Happy days, you bet

Published May 27, 2014

WITH Narendra Modi’s rise as a hugely mandated leader, India’s political pendulum, not for the first time, has swung firmly towards the western state of Gujarat. Before him, Gandhi, Sardar Patel and Jinnah were Gujarati leaders who played a towering role in the freedom movement. Morarji Desai was the first elected prime minister from the state in 1977. Strangely enough, Gen Zia liked him and gave him Pakistan’s highest civilian award.

If Gujarati is the lingua franca of India’s bourses today, the reasons are not far to seek. Gujarat’s mercantile capitalists came from diverse religious backgrounds though this may have also impacted on the state’s evolution as a communal cauldron. Hindu, Muslim and Parsi traders exploited the tribespeople and occasionally faced their wrath. The militant Devi movement against alcohol vendors was an example of this conflict. The mercantile classes were traditional allies of the Indian state from the pre-Mughal days through colonialism till today.

While the state’s forces invariably aligned themselves with the traders, the rulers almost always found themselves on the wrong side of the peasantry’s interests. When Maratha warrior chief Shivaji raided the merchants of Surat, including Hindu and Muslim traders alike, Mughal emperor Aurangzeb sent his army to their rescue. The Mughal state’s contradiction with the Sikhs in Punjab, who too were of the peasant stock, can be explained to an extent in the trader-peasant tussle.

Nehru, the intellectual Brahmin that he was, displayed a marked aversion of the mercantile classes though Gandhi saw them — and he was one of them — as the trustees of free India. It may not be without irony that Modi’s first day in office on Tuesday coincides with Nehru’s 50th death anniversary.


Much focus has been on the businessmen supporting Modi.


It cannot be said with certainty where the trigger for Gujarat’s communal forays was precisely located. However, the fact that the British enlisted the services of the Pathans from the northwest in a failed effort to crush the Gujarat farmers’ uprising led by Patel has lingered in public memory. The tug of war over the Muslim-ruled state of Junagarh between India and Pakistan also seems to have left bitter memories.

An insightful essay by a Gujarati author in the latest Outlook suggests the state’s evolution as an abstemious entity that subscribes to a simple lifestyle that comes from its Baniya ethos rather than from its feudal past. “An illustration is whilst Modi has just three people working for him at his residence in Gandhinagar, [the prime minister’s house at] Race Course Road has 50, which again suggests the idea of efficiency in Gujarat.”
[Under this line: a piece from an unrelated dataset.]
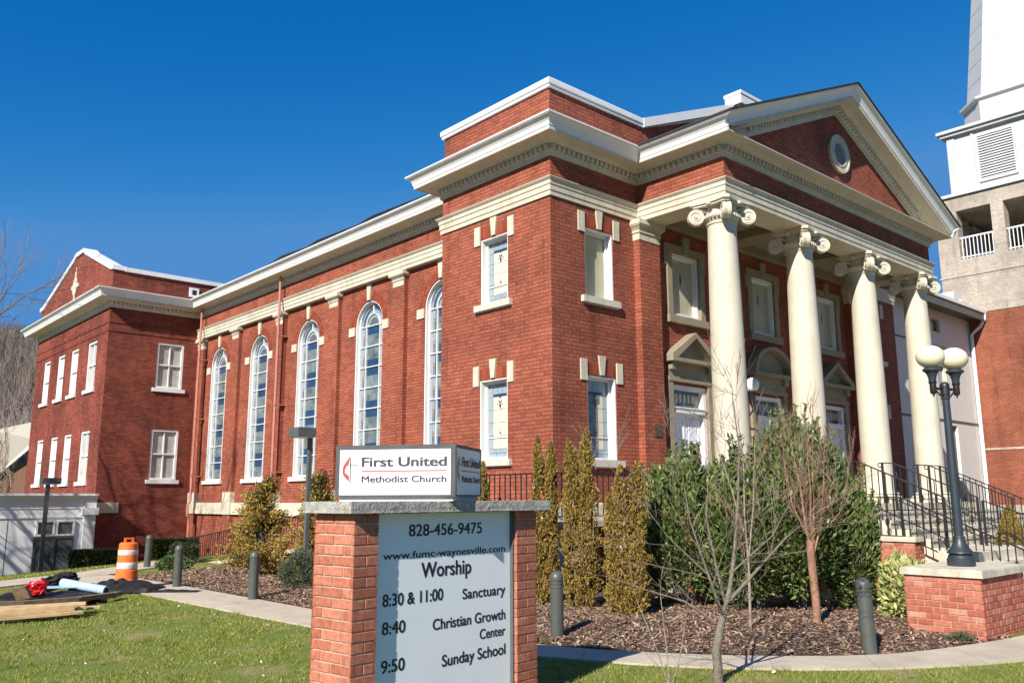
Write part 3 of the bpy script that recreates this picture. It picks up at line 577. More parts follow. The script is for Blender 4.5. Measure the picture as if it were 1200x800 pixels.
# --- columns
CXs = [2.886, 5.785, 8.685, 11.583]; CYY = -1.86
def column(i, x):
    c0 = (x, CYY, 0)
    mb = MB(); pr = []
    for k in range(15):
        t = k/14; r = .335-.058*(t**1.9); pr.append((r, .14+t*5.10))
    mb.lathe([(.36, .10), (.345, .125)]+pr, c0, 40); col_ = build(mb, 'column', 'column', church)
    mb = MB(); mb.lathe([(.47, -.03), (.485, .0), (.47, .035), (.42, .045), (.40, .065), (.43, .085), (.41, .115), (.355, .12)], c0, 36); mb.box(x-.49, x+.49, CYY-.49, CYY+.49, -.12, -.028); build(mb, 'base', 'column', col_)
    mb = MB(); mb.lathe([(.278, 5.235), (.30, 5.25), (.30, 5.275), (.285, 5.285), (.30, 5.32), (.345, 5.36), (.37, 5.41), (.36, 5.43), (.30, 5.45), (.30, 5.62)], c0, 36)
    # curved-in abacus
    for z0, z1, s in ((5.60, 5.645, .92), (5.645, 5.705, 1.0)):
        poly = []
        for q in range(4):
            a = R(45+90*q); p0 = Vector((math.cos(a), math.sin(a)))*.60*s; tn = Vector((-p0.y, p0.x)).normalized()
            a2 = R(135+90*q); p1 = Vector((math.cos(a2), math.sin(a2)))*.60*s; tn2 = Vector((-p1.y, p1.x)).normalized()
            A = p0+tn*.055; B = p1-tn2*.055; mid = (A+B)/2*.80
            for t in (0, .25, .5, .75, 1): poly.append(tuple(A*(1-t)**2+mid*2*t*(1-t)+B*t*t+Vector((x, CYY))))
        mb.prism(poly, z0, z1)
    for q in range(4):   # four corner volutes
        a = R(45+90*q); d = Vector((math.cos(a), math.sin(a), 0)); tn = Vector((-d.y, d.x, 0)); cc = Vector((x, CYY, 5.415))+d*.50
        wdt = .075
        mb.lathe([(0, -wdt*.8), (.145, -wdt), (.158, -wdt), (.158, -wdt*.4), (.145, 0), (.158, wdt*.4), (.158, wdt), (.145, wdt), (0, wdt*.8)], cc, 24, axis=tn)
        for sgn in (-1, 1):
            pts = []; rr = []
            for k in range(40):
                th = k/39*2*math.pi*2.1; r = .148*(1-th/(2*math.pi*2.1))**.8+.012; ang = math.pi/2+th
                pts.append(cc+d*(r*math.cos(ang))*1+Vector((0, 0, 1))*r*math.sin(ang)+tn*sgn*wdt); rr.append(.0125)
            mb.tube(pts, rr, 5, 0)
            mb.lathe([(.0, .02), (.022, .014), (.028, 0)], cc+tn*sgn*wdt, 10, axis=tn*sgn)
        # scroll band from the bell up and out over the volute
        pts = [Vector((x, CYY, 5.50))+d*.24, Vector((x, CYY, 5.56))+d*.36, Vector((x, CYY, 5.575))+d*.48]
        for i2 in range(2):
            p, p2 = pts[i2], pts[i2+1]; mb.bar(p, p2, wdt*2, .06)
        mb.tube([Vector((x, CYY, 5.44))+d*.28, Vector((x, CYY, 5.36))+d*.36, cc+Vector((0, 0, -.12))], [.05, .04, .02], 6)
    # egg-and-dart and a centre flower
    for q in range(28):
        a = 2*math.pi*q/28; mb.lathe([(0, -.035), (.022, -.02), (.026, .005), (.015, .03), (0, .035)], (x+.355*math.cos(a), CYY+.355*math.sin(a), 5.385), 6)
    for q in range(4):
        a = R(90*q); mb.lathe([(0, -.05), (.05, -.02), (.055, .03), (0, .05)], (x+.42*math.cos(a), CYY+.42*math.sin(a), 5.62), 8)
    build(mb, 'capital', 'column', col_)
for i, x in enumerate(CXs): column(i, x)
# --- bay windows
def lintel(F, a, b, zt, par):
    c = (a+b)/2
    for s in (-1, 1):
        e = a if s < 0 else b
        u0, u1 = (e-.19, e-.012) if s < 0 else (e+.012, e+.19)
        mb = MB(); mb.fbox(F, u0, u1, zt-.11, zt+.30, -.05, .028); build(mb, 'lintel_block', 'stone', par)
    mb = MB(); mb.fprism(F, [(c-.055, zt+.02), (c+.055, zt+.02), (c+.10, zt+.40), (c-.10, zt+.40)], -.05, .035); build(mb, 'keystone', 'stone', par)
    mb = MB(); n = int((b-a)/.0745)
    for i in range(n):
        u = a+(b-a)*i/n
        if abs(u+.037-c) < .115: continue
        mb.fbox(F, u+.004, u+(b-a)/n-.004, zt+.012, zt+.235, -.04, .005)
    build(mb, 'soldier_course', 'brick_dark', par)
def bay_window(F, a, b, c, d, style):
    mb = MB(); frame_rect(mb, F, a, b, c, d, .03, -.26, -.012, 0, .03); frame_rect(mb, F, a+.03, b-.03, c+.03, d-.03, .045, -.23, -.13, 0, .02)
    w_ = build(mb, 'window', 'white', church)
    mb = MB(); mb.fbox(F, a-.13, b+.13, c-.13, c-.002, -.14, .085); mb.fbox(F, a-.10, b+.10, c-.15, c-.13, -.02, .05); build(mb, 'sill', 'cream' if style != 'd' else 'cream', w_)
    lintel(F, a, b, d, w_)
    A, B, C, D = a+.075, b-.075, c+.045, d-.075; F0 = F; F = Fr(F0.a[0]-F0.a[4]*.06, F0.a[1]-F0.a[5]*.06, *F0.a[2:])
    if style == 'dim':
        mb = MB(); mb.fbox(F, A, B, C, D, -.13, -.12); build(mb, 'pane', 'glass_dim', w_); return
    mb = MB(); bw = .13
    us = [A, A+bw, B-bw, B]
    def pane(u0, u1, z0, z1, m): mb.fbox(F, u0+.004, u1-.004, z0+.004, z1-.004, -.13, -.122+random.uniform(-.002, .002), m)
    n = 5
    for k in range(n):
        z0 = C+.17+(D-C-.17)*k/n; z1 = C+.17+(D-C-.17)*(k+1)/n
        pane(us[0], us[1], z0, z1, 0); pane(us[2], us[3], z0, z1, 0)
        if k < n-1:
            h = (us[2]-us[1])/2; pane(us[1], us[1]+h, z0, z1, 1 if style == 'c' else 4); pane(us[1]+h, us[2], z0, z1, 1)
        else:
            for q in range(3): pane(us[1]+(us[2]-us[1])*q/3, us[1]+(us[2]-us[1])*(q+1)/3, z0+.05, z1, 0)
            pane(us[1], us[2], z0, z0+.05, 5)
    for q in range(4): pane(A+(B-A)*q/4, A+(B-A)*(q+1)/4, C+.085, C+.17, 0)
    for q in range(3): pane(A+(B-A)*q/3, A+(B-A)*(q+1)/3, C, C+.085, 0)
    # blue motif: shield over two diamonds
    uc = (A+B)/2; zc = C+(D-C)*.70
    for (du, dz, rx, rz) in ((0, .17, .028, .035), (0, .0, .030, .075), (-.075, .03, .014, .02), (.075, .03, .014, .02), (-.03, .08, .02, .025), (.03, .08, .02, .025), (0, -.52*(D-C)/1.4, .02, .03)):
        mb.fprism(F, [(uc+du-rx, zc+dz), (uc+du, zc+dz-rz), (uc+du+rx, zc+dz), (uc+du, zc+dz+rz)], -.12, -.114, 3)
    mb.fbox(F, A, B, C, D, -.142, -.131, 2)
    build(mb, 'pane', ['glass_pale', 'glass_cream', 'lead', 'motif', 'glass_sky', 'glass_blue'], w_)
    mb = MB()
    mb.fbox(F, A, B, C+(D-C)*.26, C+(D-C)*.26+.015, -.12, -.10); build(mb, 'support_bar', 'white', w_)
bay_window(wx(0), 1.225, 2.065, 3.88, 5.275, 'c'); bay_window(wx(0), 1.245, 2.085, .755, 2.335, 'c')
bay_window(wy(0), .933, 1.76, 3.875, 5.278, 'dim'); bay_window(wy(0), .933, 1.76, .715, 2.33, 'd')
bay_window(wy(0), 12.71, 13.53, 3.875, 5.278, 'dim'); bay_window(wy(0), 12.71, 13.53, .715, 2.33, 'd')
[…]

Terrorism, according to the Outlook piece, “is another issue which the Gujarati feels strongly about. So much so that even during Navaratri (a non-political platform), people dance to specially written couplets mocking terrorism and Pakistan.”

There are far too many Gujaratis, of course, who defy the stereotype that Modi identifies with. Dancer and political activists Mallika Sarabhai leads the field. Yet, the focus during much of the election has been on Modi’s business supporters, and they were tycoons from Gujarat. They own newspapers and TV channels that played a major role in advancing his campaign and in building his image as the man the country needs.

As far as Pakistan’s interest in Modi goes, his backers are the same businessmen who own an oil refinery and a major thermal power facility coming up in Gujarat. Pakistan’s Prime Minister Nawaz Sharif’s visit at Modi’s inaugural may not be as sudden as it seems.

As far as the world of sport is concerned, notice how one Gujarati after another wants to be the head of the country’s cricket administration. Of course, notice also that a large part of the betting network that has threatened the sport can be located in Gujarat, or among Gujarati business communities.

Historian David Hardiman in his study of the usurers of 18th- and 19th-century western India, has observed how speculative trade could easily turn into outright gambling. Indira Gandhi was aware of this tendency when she decreed that meteorological data pertaining to monsoon predictions be kept secret in order to pre-empt predatory moves against unsuspecting farmers.

“In Marwar, it was common for Baniyas to take bets on the rainfall. Plates and vessels were left on the roof, and adjudicators determined the extent to which it had rained by counting the number of drops on a plate or weighing the water in the vessel. Bets could be placed on the number of drops or the weight of the water. This form of betting was so common in Bikaner state in the 19th century that there was a tax on it.”

Mercantile classes across the world are leading purveyors of superstition. It is not surprising that an inordinately large number of TV channels in India cater to self-styled boon givers who may get your son or daughter married or find you promotion in a government job. A woman devotee told a clean-shaven Nirmal Baba with tears gushing that with his blessings she was able to buy a plane ticket to come for his darshan.

Hardiman quotes a story narrated by the 17th century-chronicler Muhmot Nainsi. In this story the Baniyas in Kutch suffered because of four successive years of good rain and bumper crops. They, therefore, approached a person skilled in powers of black magic who agreed to lock up the rain and cause a famine in the land.

Modi has vowed to usher happy days for India. Place your bets.

The writer is Dawn’s correspondent in Delhi.